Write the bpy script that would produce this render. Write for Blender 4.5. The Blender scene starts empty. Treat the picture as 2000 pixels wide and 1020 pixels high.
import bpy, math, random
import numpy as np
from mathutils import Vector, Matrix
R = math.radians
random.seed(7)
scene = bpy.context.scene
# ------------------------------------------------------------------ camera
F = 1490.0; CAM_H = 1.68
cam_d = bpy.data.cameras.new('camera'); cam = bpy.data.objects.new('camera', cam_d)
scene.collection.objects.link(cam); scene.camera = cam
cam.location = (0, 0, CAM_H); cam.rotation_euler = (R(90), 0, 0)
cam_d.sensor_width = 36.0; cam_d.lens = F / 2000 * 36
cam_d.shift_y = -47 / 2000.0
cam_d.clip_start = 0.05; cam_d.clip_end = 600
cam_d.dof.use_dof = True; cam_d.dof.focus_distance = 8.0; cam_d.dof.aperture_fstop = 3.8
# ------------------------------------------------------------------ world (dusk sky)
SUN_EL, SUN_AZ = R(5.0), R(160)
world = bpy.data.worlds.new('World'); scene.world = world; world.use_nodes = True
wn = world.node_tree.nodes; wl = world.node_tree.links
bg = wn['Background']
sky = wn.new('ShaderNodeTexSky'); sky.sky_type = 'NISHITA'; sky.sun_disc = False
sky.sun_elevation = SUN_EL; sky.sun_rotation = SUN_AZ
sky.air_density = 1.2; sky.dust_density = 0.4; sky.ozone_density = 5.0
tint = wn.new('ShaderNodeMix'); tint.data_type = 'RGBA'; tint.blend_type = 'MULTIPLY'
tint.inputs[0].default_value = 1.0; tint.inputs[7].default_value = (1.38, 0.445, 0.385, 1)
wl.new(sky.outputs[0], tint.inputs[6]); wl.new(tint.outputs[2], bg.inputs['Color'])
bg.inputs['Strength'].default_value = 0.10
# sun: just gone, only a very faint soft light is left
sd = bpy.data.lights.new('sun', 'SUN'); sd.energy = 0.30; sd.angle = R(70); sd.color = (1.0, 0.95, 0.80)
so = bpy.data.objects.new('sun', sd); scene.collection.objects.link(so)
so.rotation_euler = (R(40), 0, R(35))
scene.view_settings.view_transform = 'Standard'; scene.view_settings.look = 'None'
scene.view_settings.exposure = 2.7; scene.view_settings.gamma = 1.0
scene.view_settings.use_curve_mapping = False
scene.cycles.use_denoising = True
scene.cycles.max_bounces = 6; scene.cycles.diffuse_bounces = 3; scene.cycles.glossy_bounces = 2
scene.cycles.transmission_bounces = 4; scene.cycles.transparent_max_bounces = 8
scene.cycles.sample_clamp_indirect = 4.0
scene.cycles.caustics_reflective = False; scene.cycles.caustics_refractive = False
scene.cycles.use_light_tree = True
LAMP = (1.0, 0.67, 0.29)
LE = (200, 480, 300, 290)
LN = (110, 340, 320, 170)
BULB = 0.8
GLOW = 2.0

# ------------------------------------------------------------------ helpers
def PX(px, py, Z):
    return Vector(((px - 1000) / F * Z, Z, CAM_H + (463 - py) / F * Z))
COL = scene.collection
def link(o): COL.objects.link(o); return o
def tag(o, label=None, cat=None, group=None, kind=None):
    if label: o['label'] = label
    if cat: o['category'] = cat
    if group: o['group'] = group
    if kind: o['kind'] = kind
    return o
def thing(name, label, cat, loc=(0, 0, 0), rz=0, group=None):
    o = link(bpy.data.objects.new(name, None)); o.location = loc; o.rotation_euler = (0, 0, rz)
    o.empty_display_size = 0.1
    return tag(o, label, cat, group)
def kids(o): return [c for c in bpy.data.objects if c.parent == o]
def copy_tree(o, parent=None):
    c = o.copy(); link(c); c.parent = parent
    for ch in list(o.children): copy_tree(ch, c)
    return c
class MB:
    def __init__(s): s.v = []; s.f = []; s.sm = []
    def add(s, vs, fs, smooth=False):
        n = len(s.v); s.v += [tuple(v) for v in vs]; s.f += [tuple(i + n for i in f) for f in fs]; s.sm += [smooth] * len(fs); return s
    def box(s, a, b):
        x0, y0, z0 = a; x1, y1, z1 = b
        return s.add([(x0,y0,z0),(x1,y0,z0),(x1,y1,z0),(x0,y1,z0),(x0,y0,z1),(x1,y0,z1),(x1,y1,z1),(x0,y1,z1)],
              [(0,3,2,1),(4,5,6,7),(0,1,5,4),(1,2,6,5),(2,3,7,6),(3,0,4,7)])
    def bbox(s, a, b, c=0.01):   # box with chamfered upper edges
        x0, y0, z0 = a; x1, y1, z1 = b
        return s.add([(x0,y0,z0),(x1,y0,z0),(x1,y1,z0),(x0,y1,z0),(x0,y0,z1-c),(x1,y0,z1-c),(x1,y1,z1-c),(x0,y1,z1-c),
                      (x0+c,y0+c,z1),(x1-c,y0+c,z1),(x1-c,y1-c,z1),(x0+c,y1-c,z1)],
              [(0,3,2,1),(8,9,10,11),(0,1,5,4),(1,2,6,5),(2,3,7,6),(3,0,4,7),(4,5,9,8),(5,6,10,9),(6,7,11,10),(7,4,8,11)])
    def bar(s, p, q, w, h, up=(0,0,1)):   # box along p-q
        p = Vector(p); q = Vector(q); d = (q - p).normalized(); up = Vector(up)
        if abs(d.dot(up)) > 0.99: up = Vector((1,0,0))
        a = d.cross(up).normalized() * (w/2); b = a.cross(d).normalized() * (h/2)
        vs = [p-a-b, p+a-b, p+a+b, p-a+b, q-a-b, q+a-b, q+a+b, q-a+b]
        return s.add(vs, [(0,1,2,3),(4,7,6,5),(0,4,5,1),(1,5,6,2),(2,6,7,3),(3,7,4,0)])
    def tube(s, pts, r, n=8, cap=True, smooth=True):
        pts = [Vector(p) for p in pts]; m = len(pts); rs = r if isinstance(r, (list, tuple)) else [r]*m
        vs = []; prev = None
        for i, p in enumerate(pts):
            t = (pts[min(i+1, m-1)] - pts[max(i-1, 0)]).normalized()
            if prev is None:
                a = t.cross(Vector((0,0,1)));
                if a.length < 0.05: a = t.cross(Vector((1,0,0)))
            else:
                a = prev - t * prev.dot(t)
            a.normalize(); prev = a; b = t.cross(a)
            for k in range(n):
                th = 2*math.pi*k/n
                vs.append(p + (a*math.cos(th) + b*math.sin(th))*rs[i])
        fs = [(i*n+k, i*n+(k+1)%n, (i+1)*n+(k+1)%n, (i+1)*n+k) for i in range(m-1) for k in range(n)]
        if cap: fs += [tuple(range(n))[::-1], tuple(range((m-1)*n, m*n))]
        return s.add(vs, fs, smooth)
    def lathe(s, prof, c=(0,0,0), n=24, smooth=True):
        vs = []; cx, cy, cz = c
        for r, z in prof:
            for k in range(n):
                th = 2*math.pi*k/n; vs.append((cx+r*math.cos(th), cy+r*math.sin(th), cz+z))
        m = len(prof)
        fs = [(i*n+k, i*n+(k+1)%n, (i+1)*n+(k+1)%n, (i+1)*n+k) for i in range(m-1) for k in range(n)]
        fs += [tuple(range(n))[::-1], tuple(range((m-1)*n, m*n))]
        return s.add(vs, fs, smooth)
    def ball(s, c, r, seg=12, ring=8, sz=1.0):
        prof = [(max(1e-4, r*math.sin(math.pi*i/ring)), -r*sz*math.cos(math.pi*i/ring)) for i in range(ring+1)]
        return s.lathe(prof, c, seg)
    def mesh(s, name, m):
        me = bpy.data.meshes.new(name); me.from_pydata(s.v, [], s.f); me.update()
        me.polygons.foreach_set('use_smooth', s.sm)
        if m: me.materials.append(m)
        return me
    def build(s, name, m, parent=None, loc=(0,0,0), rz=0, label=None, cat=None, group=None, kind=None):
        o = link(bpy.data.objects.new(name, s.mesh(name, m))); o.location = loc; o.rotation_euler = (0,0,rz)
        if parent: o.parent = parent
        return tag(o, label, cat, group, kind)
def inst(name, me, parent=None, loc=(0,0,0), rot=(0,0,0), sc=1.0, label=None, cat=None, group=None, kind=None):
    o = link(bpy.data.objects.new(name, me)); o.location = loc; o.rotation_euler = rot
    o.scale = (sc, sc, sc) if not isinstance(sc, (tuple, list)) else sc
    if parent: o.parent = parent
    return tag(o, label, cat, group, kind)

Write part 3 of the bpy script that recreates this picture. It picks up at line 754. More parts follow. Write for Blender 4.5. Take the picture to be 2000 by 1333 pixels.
********
> Required task:
Collect each line above holding the string "Blender".

> The reply:
Write the bpy script that would produce this render. Write for Blender 4.5. The Blender scene starts empty. Treat the picture as 2000 pixels wide and 1020 pixels high.
Write part 3 of the bpy script that recreates this picture. It picks up at line 754. More parts follow. Write for Blender 4.5. Take the picture to be 2000 by 1333 pixels.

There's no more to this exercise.